Issue
Whether depreciation on a built-in wardrobe in the taxpayer's rental property is an allowable deduction under section 42-15 of the Income Tax Assessment Act 1997 ?
Decision
No. Depreciation is not allowable in respect of the built-in wardrobe under section 42-15 of the Income Tax Assessment Act 1997 .
Facts
The taxpayer purchases a two bedroom unit as a rental property. The bedrooms are side by side. Instead of a wall dividing the two bedrooms, a built-in wardrobe separates the rooms. The wardrobe is fixed at the floor and ceiling and has been effectively incorporated into the structure of the building. The wardrobe is divided into two sections and has a door leading into each of the bedrooms.
The taxpayer seeks to claim a deduction for depreciation.
Reasons For Decision
Section 42-15 of the Income Tax Assessment Act 1997 allows depreciation for plant owned and used, or installed for use, in the production of assessable income.
The question of whether depreciation can be claimed for a wardrobe is dependent on whether the item can be categorised as 'plant'.
Whether an item is 'plant' is not primarily a question of law, though it involves an understanding of the law, but the question is primarily one of fact and degree ( Carpentaria Transport Pty Ltd v FCT (1990) 21 ATR 513; 90 ATC 4590).
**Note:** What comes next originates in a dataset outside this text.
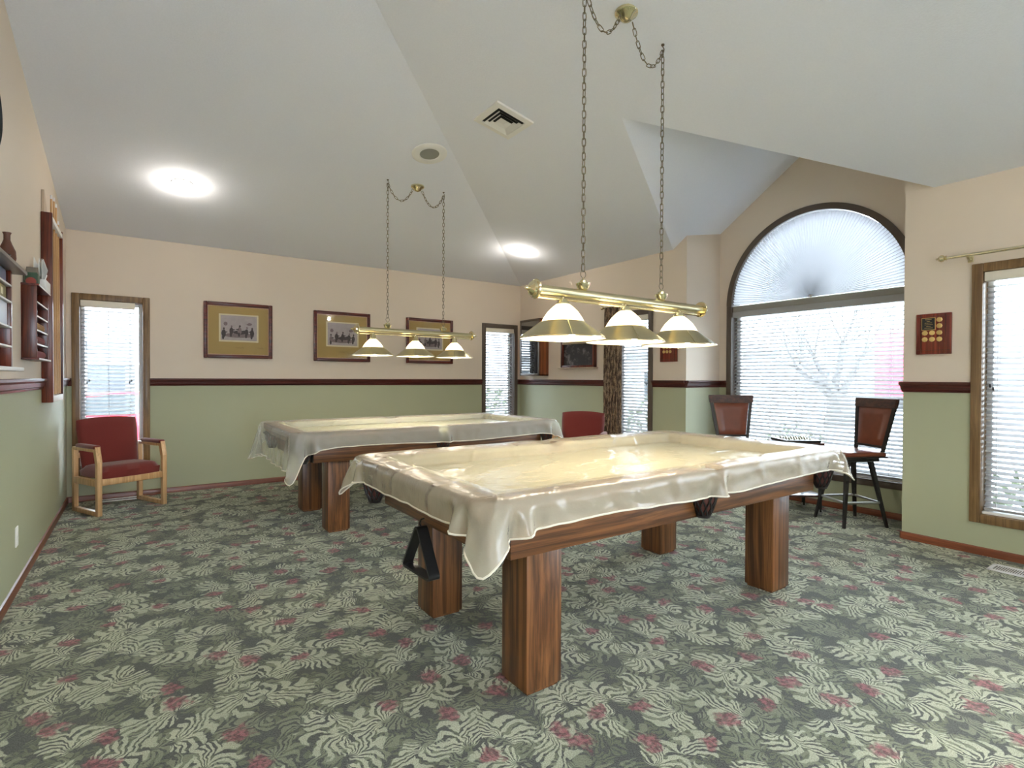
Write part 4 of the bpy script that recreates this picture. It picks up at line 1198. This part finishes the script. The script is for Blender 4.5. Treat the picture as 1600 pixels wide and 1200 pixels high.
tag(link('white_card', b, plain('pale_card', srgb(196, 202, 214), .4), None, loc=(XL+.05, 3.52, 1.541)), 'pale card leaning on the middle shelf of left wall shelf', 'card')
b = nb(); lathe(b, [(.022, 0), (.030, .004), (.036, .035), (.034, .07), (.020, .105), (.0135, .125), (.0135, .15), (.018, .163), (.015, .163), (.011, .15)], 24)
tag(link('clay_vase', b, clay, None, loc=(XL+.058, 3.70, 1.850)), 'brown clay bottle vase standing on top of the left wall shelf', 'vase')
b = nb(); lathe(b, [(.012, 0), (.024, .008), (.036, .028), (.034, .028), (.022, .012)], 20)
tag(link('dark_bowl', b, plain('dark_bowl_glaze', (.02, .018, .016), .3), None, loc=(XL+.058, 3.56, 1.850)), 'small dark bowl beside the clay vase', 'bowl')
# clock
t = thing('wall_clock', (XL, 3.62, 2.585), 'round dark-rimmed wall clock cut by the left edge', 'clock')
RY = Matrix.Rotation(PI/2, 4, 'Y')
b = nb(); lathe(b, [(.150, 0.001), (.172, .004), (.176, .016), (.168, .030), (.150, .034), (.146, .022)], 48, M=RY, caps=False); link('rim', b, ink, t)
b = nb(); lathe(b, [(.150, .002), (.150, .014), (.002, .014)], 40, M=RY); link('face', b, white, t)
b = nb(); box(b, (.015, -.006, -.01), (.018, .006, .11), .001); box(b, (.015, -.01, -.006), (.018, .08, .006), .001); link('hands', b, ink, t)
# light outlet
b = nb(); box(b, (0, -.036, 0), (.006, .036, .118), .002)
for z in (.035, .078): box(b, (.005, -.017, z-.014), (.008, .017, z+.014), .003)
tag(link('wall_outlet', b, white, None, loc=(XL, 4.31, .262)), 'white outlet plate low on the left wall', 'outlet')

# floor registers
def register(x0, y0, x1, y1, label):
    cx, cy = (x0+x1)/2, (y0+y1)/2; w, d = (x1-x0)/2, (y1-y0)/2
    t = thing('floor_vent', (cx, cy, 0), label, 'floor vent')
    b = nb()
    for a, c in (((-w, -d), (-w+.022, d)), ((w-.022, -d), (w, d)), ((-w, -d), (w, -d+.022)), ((-w, d-.022), (w, d))): box(b, (*a, 0), (*c, .010), .003)
    link('frame', b, vinyl, t)
    b = nb(); box(b, (-w+.02, -d+.02, 0), (w-.02, d-.02, .002)); link('duct', b, plain('duct_grey', srgb(110, 104, 100), .6), t, 0)
    b = nb()
    if w > d:
        n_ = int(2*w/.014)
        for k in range(n_): box(b, (-w+.024+k*(2*w-.048)/n_, -d+.02, .002), (-w+.027+k*(2*w-.048)/n_, d-.02, .007))
    else:
        n_ = int(2*d/.014)
        for k in range(n_): box(b, (-w+.02, -d+.024+k*(2*d-.048)/n_, .002), (w-.02, -d+.027+k*(2*d-.048)/n_, .007))
    link('grille', b, vinyl, t, 0)
register(4.70, .78, 4.87, 1.105, 'white floor vent in the carpet below the right window')
register(-.36, 6.83, .02, 6.96, 'white floor vent under the left armchair')

# ---------------------------------------------------------------- outside
GZ = -.35
b = nb(); box(b, (-60, -60, GZ-.2), (90, 90, GZ)); tag(link('ground_outside', b, plain('pale_pavement', (.55, .56, .58), .8, var=.1, scale=.6), None, 0), None, None, None, 'structure')
siding = NT('pale_siding'); sp = siding.n('ShaderNodeSeparateXYZ'); siding.l(siding.pos(), sp.inputs[0])
wv = siding.m_('FRACT', siding.m_('MULTIPLY', sp.outputs[2], 6.0)); siding.set(siding.mix(siding.sm(wv, .0, .14), (.22, .22, .24, 1), (.55, .55, .57, 1)), .6)
roof_m = plain('grey_shingles', (.34, .34, .36), .9, var=.3, scale=8)
dkglass = plain('dark_window_glass', (.05, .06, .07), .2)
def house(loc, rz, w, d, h, label, wins, gable=True, garage=None):
    t = thing('house', loc, label, 'house', rz)
    b = nb(); box(b, (-w/2, -d/2, 0), (w/2, d/2, h)); link('wall', b, siding.m, t, 0)
    b = nb()
    if gable: prism(b, [(-w/2-.4, h), (w/2+.4, h), (0, h+w*.28)], -d/2-.4, d/2+.4, 'xz')
    else: prism(b, [(-d/2-.6, h), (d/2+.6, h), (0, h+d*.2)], -w/2-.6, w/2+.6, 'yz')
    link('roof', b, roof_m, t, 0)
    b = nb(); box(b, (-w/2-.45, -d/2-.65, h-.12), (w/2+.45, -d/2-.40, h+.06)); link('gutter', b, plain('dark_gutter', (.1, .1, .1), .6), t, 0)
    for x, z, ww, hh in wins:
        b = nb(); frame_rect(b, x-ww/2, x+ww/2, z, z+hh, .08, -d/2-.06, -d/2, lambda a, zz, dd: (a, dd, zz)); wf = link('window', b, vinyl, t)
        b = nb(); box(b, (x-ww/2+.06, -d/2-.03, z+.06), (x+ww/2-.06, -d/2-.005, z+hh-.06)); link('window_pane', b, dkglass, wf, 0)
    if garage:
        b = nb(); gx, gw, gh = garage
        for k in range(4): box(b, (gx-gw/2, -d/2-.05, k*gh/4+.02), (gx+gw/2, -d/2-.002, (k+1)*gh/4), .02)
        for k in range(5):
            a = PI*(k+.5)/5; prism(b, [(gx, gh*.80), (gx+.5*math.cos(a-.22), gh*.80+.35*math.sin(a-.22)), (gx+.5*math.cos(a+.22), gh*.80+.35*math.sin(a+.22))], -d/2-.06, -d/2-.05, 'xz', mi=1)
        link('garage_door', b, [plain('garage_white', (.6, .6, .6), .5), dkglass], t, 0)
rz_c = math.radians(-55-35)
house((37, 12, GZ), math.radians(-90), 26, 8, 2.6, 'low pale house across the street seen through the arched window', [(-3.2, 1.1, .9, 1.1), (.6, 1.0, 1.6, 1.2)], False, (6.2, 4.6, 2.4))
house((7.6, 15.6, GZ), math.radians(-35), 5, 5, 4.2, 'tall pale sided house seen through the blind by the far corner', [(.2, 1.4, .9, 1.1)], True)
house((13.9, 10.8, GZ), math.radians(-50), 4.0, 4, 2.3, 'small gabled house seen through the window beside the curtain', [(-.6, .9, .9, 1.0)], True)
house((-3.6, 24, GZ), math.radians(0), 14, 6, 2.6, 'pale house far behind the red car', [(-2, 1.1, 1.6, 1.0), (3, 1.1, 1.6, 1.0)], False)
# cars
def car(loc, rz, label, col):
    t = thing('car', loc, label, 'car', rz)
    body = [(-2.2, .32), (-2.22, .62), (-2.1, .82), (-1.35, .92), (-.75, 1.32), (.65, 1.36), (1.35, .98), (2.1, .86), (2.22, .60), (2.2, .32)]
    b = nb(); prism(b, body, -.85, .85, 'xz'); bmesh.ops.bevel(b, geom=list(b.edges), offset=.05, segments=2, affect='EDGES'); link('body', b, col, t, 40)
    b = nb(); prism(b, [(-1.20, .94), (-.70, 1.27), (.58, 1.30), (1.15, .98)], -.865, .865, 'xz'); link('side_windows', b, dkglass, t, 0)
    for sx in (-1.38, 1.38):
        for sy in (-.78, .78):
            b = nb(); lathe(b, [(.18, -.1), (.32, -.1), (.33, 0), (.32, .1), (.18, .1)], 24, M=Matrix.Translation((sx, sy, .33)) @ Matrix.Rotation(PI/2, 4, 'X')); link('wheel', b, black, t)
car((-.7, 12.6, GZ), math.radians(8), 'red car parked outside behind the left window', plain('red_car_paint', (.45, .03, .05), .3))
t = thing('box_truck', (26.5, 8.1, GZ), 'red box truck parked across the street at right of the arched window', 'truck')
redp = plain('red_truck_paint', (.5, .05, .08), .4)
b = nb(); box(b, (-2.4, -1.0, .9), (1.2, 1.1, 3.6), .05); link('cargo_box', b, redp, t)
b = nb(); prism(b, [(1.25, .5), (3.0, .5), (3.05, 1.4), (2.5, 2.4), (1.25, 2.4)], -.95, 1.05, 'xz'); link('cab', b, redp, t, 0)
b = nb(); box(b, (-2.3, -.8, .5), (3.0, .9, .9)); link('chassis', b, ink, t)
for sx in (-1.5, 2.2):
    for sy in (-.9, 1.0):
        b = nb(); lathe(b, [(.2, -.12), (.44, -.12), (.45, 0), (.44, .12), (.2, .12)], 24, M=Matrix.Translation((sx, sy, .45)) @ Matrix.Rotation(PI/2, 4, 'X')); link('wheel', b, black, t)
# bare tree
def tree(loc, label, seed=3):
    rnd = random.Random(seed); t = thing('bare_tree', loc, label, 'tree')
    trunk = nb(); br = nb()
    def grow(p, d, r, L, depth):
        bm_ = trunk if depth < 2 else br
        pts = [p]; rs = [r]; q = p.copy(); dd = d.copy()
        for k in range(4):
            dd = (dd+Vector((rnd.uniform(-.18, .18), rnd.uniform(-.18, .18), rnd.uniform(-.02, .12)))).normalized()
            q = q+dd*L/4; pts.append(q.copy()); rs.append(r*(1-.12*(k+1)))
        tube(bm_, pts, rs, 7 if depth < 3 else 4, caps=False)
        if depth >= 5: return
        for k in range(3 if depth else 7):
            a = rnd.uniform(0, 2*PI); tilt = rnd.uniform(.30, .95)
            u = dd.orthogonal().normalized(); w_ = dd.cross(u)
            nd = (dd*math.cos(tilt)+(u*math.cos(a)+w_*math.sin(a))*math.sin(tilt)); nd.z += .12; nd.normalize()
            grow(pts[-1] if k < 3 else pts[-2], nd, rs[-1]*(.52 if depth else .50), L*(.80 if depth else 1.45), depth+1)
    grow(Vector((0, 0, 0)), Vector((0, 0, 1)), .60, 1.25, 0)
    bark = plain('dark_bark', (.10, .09, .085), .9, var=.3, scale=10)
    link('trunk', trunk, bark, t); link('branches', br, bark, t)
tree((20.6, 8.85, GZ), 'bare thick-trunked tree standing outside the arched window')
leaf_m = plain('dry_green_leaves', (.10, .12, .07), .8, var=.4, scale=6)
def bush(loc, rx, ry, hz_, n, label, seed):
    rnd = random.Random(seed); b = nb()
    for k in range(n):
        while True:
            p = Vector((rnd.uniform(-1, 1), rnd.uniform(-1, 1), rnd.uniform(0, 1)))
            if p.x**2+p.y**2+p.z**2 < 1: break
        c = Vector((p.x*rx, p.y*ry, p.z*hz_)); s_ = rnd.uniform(.03, .07)
        a = Vector((rnd.uniform(-1, 1), rnd.uniform(-1, 1), rnd.uniform(-1, 1))).normalized(); u = a.orthogonal().normalized(); w_ = a.cross(u)
        b.faces.new([b.verts.new(c+u*s_), b.verts.new(c+w_*s_*.5), b.verts.new(c-u*s_), b.verts.new(c-w_*s_*.5)])
    t = thing('shrub', loc, label, 'shrub')
    link('foliage', b, leaf_m, t, 0)
    b = nb()
    for k in range(7):
        a = k*.9; tube(b, [(0, 0, 0), (rx*.5*math.cos(a), ry*.5*math.sin(a), hz_*.75)], [.02, .006], 5)
    link('stems', b, plain('twig_brown', (.1, .07, .05), .9), t)
bush((5.6, 8.6, GZ), .8, .5, 1.5, 1300, 'shrub outside the window by the display case', 1)
bush((7.1, 5.9, GZ), .6, .9, 1.35, 1300, 'shrub outside the window beside the curtain', 2)
bush((8.2, 2.2, GZ), .4, .5, .75, 500, 'low shrub outside the arched window at lower right', 3)
bush((7.0, 1.0, GZ), .4, .7, .95, 800, 'shrub outside the window at the right edge', 4)
bush((10.5, 5.4, GZ), .5, .8, .8, 500, 'low shrub in the middle of the arched window view', 5)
Generally, when determining whether or not an item can be categorised as 'plant', consideration is given to the nature and function of the item in question ('functional test').
The concept of 'setting' is a crucial aspect of the 'functional test' in that those items which are an 'integral part' of the property as a residential unit, or which form part of the 'fabric' of such property are not 'plant'. ( Case 101 (1964) 11 CTBR (NS); Case 11/97 97 ATC 173; (1997) 35 ATR 1022).
In considering whether an item is 'plant' or 'setting' for letting purposes, the questions that need to be answered are: (i) whether the item forms part of the 'fabric' of the property (is an integral part of the structure of the premises), and whether it is able to perform a function independent of, and isolated from, the general function of the building to which it is attached; and (ii) whether the function performed by the thing is so related to the taxpayer's operations or special that it warrants it being held to be plant. That is, does the item perform a function sufficiently related to the leased residence?
Relevant to this determination is the extent to which an item can be removed from its setting and put in another setting without damage to the item or the original setting.
Also relevant, is the extent to which an item is an 'integral' or 'essential' part of the 'complete' setting.
Generally, a built-in wardrobe is an integral part of the building and not plant, see for example Case Q8 (1964) 15 TBRD.
In this case, the wardrobe is an integral part of the structure of the premises, the sides of the wardrobe being the dividing wall between the two rooms. The wardrobe is incapable of being dismantled without damage to the building or itself and is unable to retain its own identity or function upon removal.
On this basis, the wardrobe is considered to be part of the 'setting' of the income earning activity and as such would not be depreciable in terms of section 42-15 of the Income Tax Assessment Act 199.